| Set exercise |
Go through the material and pull out every line with the string "script" in it.

Begin

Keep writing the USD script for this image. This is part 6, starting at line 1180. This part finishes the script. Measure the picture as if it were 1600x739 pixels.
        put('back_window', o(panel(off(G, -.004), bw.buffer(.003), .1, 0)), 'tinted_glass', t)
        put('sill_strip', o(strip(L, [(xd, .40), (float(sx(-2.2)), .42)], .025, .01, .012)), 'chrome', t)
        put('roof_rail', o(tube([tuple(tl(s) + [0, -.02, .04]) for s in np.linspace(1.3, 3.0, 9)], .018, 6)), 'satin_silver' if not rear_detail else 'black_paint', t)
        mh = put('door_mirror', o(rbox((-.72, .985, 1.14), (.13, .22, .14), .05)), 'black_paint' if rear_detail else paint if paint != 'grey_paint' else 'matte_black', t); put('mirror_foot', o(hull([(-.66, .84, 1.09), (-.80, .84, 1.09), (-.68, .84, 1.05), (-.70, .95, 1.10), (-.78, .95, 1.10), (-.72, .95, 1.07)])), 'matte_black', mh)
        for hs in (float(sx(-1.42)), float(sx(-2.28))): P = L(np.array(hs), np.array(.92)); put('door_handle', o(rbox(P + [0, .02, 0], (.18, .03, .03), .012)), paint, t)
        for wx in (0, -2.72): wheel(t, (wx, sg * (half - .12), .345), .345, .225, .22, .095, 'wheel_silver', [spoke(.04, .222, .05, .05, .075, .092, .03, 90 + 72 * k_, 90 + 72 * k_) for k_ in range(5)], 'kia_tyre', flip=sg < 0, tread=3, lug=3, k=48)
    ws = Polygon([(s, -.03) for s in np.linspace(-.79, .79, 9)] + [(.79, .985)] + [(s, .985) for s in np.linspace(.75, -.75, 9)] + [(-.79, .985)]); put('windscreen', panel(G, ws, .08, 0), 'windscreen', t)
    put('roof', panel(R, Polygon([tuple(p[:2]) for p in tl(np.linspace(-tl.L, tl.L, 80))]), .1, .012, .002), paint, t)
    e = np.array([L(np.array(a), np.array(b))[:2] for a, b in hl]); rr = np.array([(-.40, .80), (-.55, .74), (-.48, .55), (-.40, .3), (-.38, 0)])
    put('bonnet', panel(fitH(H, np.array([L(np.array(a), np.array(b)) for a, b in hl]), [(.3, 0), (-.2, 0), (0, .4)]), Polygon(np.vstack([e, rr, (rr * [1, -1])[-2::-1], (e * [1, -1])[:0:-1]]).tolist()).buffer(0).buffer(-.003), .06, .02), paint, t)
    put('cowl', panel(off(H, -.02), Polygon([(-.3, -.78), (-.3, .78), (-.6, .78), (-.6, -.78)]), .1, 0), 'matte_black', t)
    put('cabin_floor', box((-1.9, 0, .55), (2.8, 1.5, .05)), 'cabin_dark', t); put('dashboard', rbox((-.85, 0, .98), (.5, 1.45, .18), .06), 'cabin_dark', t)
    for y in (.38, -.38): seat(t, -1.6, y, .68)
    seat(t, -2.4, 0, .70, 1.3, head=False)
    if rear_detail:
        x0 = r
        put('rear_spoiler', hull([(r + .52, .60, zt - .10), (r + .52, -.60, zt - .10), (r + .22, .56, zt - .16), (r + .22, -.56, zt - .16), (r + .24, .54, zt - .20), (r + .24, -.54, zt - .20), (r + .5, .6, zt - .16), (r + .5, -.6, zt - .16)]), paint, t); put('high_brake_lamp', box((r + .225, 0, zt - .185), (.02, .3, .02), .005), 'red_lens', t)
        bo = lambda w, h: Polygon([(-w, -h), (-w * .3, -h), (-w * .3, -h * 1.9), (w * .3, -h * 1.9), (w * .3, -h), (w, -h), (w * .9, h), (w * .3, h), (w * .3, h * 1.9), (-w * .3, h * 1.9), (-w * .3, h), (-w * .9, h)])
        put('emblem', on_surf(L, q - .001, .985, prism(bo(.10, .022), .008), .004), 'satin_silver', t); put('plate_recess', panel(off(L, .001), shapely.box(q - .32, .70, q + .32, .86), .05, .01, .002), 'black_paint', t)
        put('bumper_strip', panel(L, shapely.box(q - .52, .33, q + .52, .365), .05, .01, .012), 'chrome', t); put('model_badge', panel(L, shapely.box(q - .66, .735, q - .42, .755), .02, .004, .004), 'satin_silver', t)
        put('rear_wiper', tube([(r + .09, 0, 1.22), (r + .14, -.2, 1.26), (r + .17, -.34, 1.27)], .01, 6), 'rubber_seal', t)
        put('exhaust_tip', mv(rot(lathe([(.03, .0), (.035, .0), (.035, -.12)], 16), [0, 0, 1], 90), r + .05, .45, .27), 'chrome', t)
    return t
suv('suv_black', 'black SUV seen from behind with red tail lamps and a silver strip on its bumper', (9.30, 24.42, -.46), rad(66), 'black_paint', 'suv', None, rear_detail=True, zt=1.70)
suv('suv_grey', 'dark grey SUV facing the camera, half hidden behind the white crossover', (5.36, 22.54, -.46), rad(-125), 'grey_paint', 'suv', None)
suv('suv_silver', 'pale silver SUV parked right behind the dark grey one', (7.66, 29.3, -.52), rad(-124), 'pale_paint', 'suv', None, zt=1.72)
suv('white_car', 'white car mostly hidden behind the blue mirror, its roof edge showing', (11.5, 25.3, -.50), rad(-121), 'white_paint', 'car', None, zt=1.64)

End
Begin

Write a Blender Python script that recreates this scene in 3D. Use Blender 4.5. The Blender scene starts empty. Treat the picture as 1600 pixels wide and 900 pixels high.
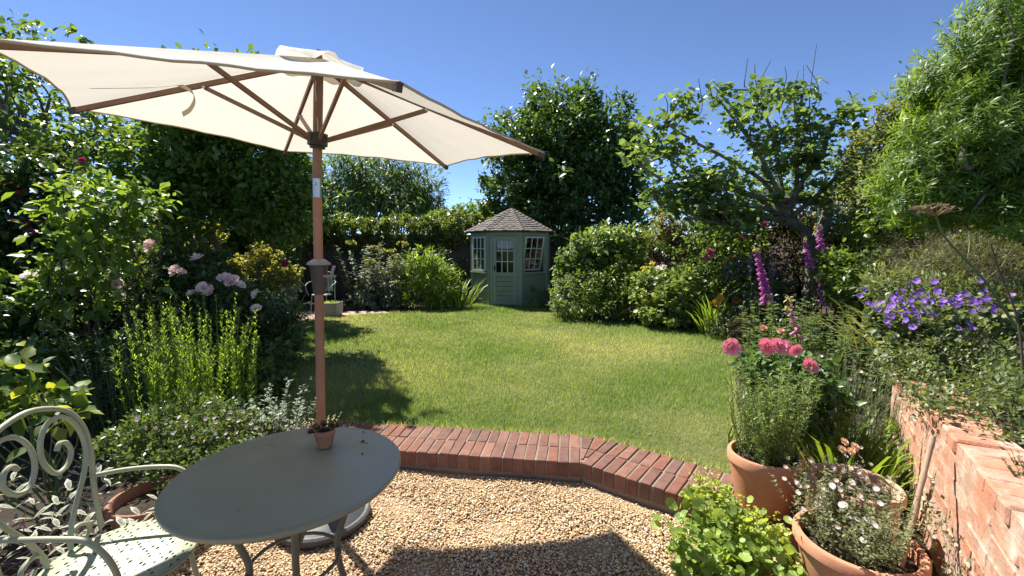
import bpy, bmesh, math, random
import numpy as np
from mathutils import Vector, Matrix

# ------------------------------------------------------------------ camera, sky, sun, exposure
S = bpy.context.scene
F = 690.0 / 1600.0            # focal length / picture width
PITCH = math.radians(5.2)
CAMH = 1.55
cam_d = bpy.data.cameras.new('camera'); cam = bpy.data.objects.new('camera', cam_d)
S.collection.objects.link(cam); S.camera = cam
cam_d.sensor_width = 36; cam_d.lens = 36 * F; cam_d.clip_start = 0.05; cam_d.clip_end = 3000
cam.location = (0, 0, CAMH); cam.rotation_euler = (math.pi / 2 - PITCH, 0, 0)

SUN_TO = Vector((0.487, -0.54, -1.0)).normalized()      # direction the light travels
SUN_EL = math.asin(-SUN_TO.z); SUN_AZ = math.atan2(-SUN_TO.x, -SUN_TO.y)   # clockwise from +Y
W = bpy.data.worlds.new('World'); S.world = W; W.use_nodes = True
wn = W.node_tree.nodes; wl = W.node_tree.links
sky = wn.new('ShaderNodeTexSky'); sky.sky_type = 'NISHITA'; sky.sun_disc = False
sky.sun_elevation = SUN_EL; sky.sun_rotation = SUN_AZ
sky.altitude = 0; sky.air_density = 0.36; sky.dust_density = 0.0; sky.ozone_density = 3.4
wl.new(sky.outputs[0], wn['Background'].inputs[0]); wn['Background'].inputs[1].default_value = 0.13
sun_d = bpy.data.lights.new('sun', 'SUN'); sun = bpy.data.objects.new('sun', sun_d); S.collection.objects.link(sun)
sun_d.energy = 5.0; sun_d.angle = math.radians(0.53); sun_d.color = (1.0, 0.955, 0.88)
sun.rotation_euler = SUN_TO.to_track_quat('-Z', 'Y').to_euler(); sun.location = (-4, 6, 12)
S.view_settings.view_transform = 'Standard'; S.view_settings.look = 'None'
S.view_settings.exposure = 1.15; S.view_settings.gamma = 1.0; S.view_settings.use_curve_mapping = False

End

| Result of this exercise |
Keep writing the USD script for this image. This is part 6, starting at line 1180. This part finishes the script. Measure the picture as if it were 1600x739 pixels.
Write a Blender Python script that recreates this scene in 3D. Use Blender 4.5. The Blender scene starts empty. Treat the picture as 1600 pixels wide and 900 pixels high.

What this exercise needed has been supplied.